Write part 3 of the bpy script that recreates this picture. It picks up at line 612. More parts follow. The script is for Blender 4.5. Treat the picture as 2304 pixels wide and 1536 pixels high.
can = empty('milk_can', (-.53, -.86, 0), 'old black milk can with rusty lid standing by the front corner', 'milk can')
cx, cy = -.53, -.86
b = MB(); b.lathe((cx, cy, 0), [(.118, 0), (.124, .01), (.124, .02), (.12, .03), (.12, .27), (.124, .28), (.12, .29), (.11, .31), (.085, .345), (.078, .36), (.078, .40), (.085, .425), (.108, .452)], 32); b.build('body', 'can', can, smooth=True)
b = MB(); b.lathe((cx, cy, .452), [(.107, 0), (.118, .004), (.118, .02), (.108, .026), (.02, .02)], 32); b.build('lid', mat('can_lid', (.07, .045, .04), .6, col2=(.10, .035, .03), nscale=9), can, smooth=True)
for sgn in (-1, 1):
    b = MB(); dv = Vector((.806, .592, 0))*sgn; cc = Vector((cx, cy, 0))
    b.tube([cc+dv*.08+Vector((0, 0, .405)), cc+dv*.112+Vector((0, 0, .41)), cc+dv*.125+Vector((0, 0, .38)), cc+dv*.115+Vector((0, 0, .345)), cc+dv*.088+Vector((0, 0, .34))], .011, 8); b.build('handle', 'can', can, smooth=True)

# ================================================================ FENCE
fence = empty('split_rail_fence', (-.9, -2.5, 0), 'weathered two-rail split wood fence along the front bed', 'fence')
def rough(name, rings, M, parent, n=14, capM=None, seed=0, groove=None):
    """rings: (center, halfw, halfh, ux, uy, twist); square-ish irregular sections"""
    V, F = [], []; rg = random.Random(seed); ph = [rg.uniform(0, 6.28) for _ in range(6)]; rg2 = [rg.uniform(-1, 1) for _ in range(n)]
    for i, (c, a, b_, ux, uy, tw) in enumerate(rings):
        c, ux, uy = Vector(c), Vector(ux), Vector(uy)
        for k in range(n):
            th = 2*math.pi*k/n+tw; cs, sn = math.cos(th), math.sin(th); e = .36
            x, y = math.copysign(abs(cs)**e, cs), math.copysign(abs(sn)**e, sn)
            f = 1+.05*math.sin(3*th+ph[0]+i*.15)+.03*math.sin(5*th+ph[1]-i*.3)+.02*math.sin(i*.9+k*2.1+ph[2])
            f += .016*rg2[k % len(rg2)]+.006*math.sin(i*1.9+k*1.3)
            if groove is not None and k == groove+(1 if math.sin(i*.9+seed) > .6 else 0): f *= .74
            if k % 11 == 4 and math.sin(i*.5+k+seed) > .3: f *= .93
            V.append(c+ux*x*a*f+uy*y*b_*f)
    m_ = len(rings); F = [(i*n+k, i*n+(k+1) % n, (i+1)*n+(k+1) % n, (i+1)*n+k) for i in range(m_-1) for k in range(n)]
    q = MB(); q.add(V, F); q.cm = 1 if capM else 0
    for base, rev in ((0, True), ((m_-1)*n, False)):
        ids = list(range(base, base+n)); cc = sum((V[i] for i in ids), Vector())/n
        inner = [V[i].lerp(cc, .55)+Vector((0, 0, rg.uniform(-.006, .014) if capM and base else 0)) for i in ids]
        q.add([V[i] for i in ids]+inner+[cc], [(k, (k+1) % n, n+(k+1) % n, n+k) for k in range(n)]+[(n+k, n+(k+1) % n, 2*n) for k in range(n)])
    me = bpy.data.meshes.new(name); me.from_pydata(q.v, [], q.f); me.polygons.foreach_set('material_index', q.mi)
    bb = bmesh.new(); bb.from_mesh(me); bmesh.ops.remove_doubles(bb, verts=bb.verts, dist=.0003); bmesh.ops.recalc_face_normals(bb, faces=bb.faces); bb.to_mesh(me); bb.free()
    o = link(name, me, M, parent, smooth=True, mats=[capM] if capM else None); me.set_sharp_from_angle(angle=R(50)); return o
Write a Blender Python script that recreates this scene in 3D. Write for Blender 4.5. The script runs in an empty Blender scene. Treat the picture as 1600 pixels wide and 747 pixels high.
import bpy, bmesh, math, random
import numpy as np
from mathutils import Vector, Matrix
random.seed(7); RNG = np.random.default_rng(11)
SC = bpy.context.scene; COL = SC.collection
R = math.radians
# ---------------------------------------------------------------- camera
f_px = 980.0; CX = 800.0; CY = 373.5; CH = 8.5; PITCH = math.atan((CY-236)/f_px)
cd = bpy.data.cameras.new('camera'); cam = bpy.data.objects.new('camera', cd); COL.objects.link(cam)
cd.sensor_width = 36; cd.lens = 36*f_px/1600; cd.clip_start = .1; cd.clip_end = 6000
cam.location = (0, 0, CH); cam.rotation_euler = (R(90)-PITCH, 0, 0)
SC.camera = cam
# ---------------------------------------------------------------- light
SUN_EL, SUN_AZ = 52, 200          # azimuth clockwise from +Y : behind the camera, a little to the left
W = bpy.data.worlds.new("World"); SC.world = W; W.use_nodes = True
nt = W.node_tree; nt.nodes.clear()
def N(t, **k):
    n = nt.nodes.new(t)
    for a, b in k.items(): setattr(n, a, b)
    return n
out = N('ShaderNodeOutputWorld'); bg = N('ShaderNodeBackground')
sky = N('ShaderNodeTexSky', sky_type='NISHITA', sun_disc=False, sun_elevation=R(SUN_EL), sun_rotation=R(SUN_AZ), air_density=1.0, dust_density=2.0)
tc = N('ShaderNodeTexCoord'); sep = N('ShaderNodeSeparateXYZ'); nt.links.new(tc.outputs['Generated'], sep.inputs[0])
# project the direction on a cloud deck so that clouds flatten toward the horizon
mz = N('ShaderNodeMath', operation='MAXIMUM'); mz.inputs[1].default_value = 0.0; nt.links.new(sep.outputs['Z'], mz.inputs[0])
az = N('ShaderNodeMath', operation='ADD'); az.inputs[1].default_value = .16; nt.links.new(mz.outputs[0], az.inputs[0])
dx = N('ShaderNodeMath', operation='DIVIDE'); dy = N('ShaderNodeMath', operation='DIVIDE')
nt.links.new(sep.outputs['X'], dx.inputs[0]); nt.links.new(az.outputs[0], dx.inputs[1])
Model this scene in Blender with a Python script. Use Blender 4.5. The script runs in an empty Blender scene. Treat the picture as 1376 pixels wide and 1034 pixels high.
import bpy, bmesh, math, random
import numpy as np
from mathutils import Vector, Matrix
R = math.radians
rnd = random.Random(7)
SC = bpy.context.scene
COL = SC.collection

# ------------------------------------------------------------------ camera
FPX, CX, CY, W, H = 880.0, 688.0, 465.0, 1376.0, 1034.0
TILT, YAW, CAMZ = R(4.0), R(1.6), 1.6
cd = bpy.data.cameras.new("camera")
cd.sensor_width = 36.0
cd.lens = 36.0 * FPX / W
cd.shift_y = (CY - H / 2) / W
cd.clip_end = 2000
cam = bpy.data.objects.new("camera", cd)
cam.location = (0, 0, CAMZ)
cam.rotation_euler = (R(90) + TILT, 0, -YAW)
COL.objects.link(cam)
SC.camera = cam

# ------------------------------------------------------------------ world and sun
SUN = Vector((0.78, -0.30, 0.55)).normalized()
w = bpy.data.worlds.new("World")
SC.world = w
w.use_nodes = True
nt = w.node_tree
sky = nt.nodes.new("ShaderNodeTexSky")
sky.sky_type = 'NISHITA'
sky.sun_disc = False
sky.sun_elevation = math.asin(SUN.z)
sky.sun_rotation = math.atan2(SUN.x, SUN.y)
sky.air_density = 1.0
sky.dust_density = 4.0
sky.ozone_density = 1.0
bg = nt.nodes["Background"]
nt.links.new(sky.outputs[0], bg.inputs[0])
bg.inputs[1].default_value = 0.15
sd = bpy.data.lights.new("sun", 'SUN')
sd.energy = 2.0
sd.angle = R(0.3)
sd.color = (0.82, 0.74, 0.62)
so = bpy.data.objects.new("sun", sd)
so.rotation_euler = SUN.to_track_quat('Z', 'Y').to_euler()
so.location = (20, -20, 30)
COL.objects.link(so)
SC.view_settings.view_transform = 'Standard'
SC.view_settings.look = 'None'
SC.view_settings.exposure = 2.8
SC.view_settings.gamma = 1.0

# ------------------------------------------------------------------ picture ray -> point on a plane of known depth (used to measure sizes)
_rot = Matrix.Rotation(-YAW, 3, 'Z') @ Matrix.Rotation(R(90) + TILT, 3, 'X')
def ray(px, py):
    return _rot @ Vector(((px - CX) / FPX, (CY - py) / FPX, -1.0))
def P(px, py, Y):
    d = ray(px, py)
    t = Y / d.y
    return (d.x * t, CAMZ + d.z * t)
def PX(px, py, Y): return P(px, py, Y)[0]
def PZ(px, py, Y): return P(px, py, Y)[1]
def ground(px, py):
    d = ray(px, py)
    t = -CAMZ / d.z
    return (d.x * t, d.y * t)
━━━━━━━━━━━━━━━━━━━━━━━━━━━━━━
▶ _AIM OF THE EXERCISE_
What is the number of lines in the data holding the word "high"? Reply with that number only.

▶ _RESPONSE TO THIS TASK_
3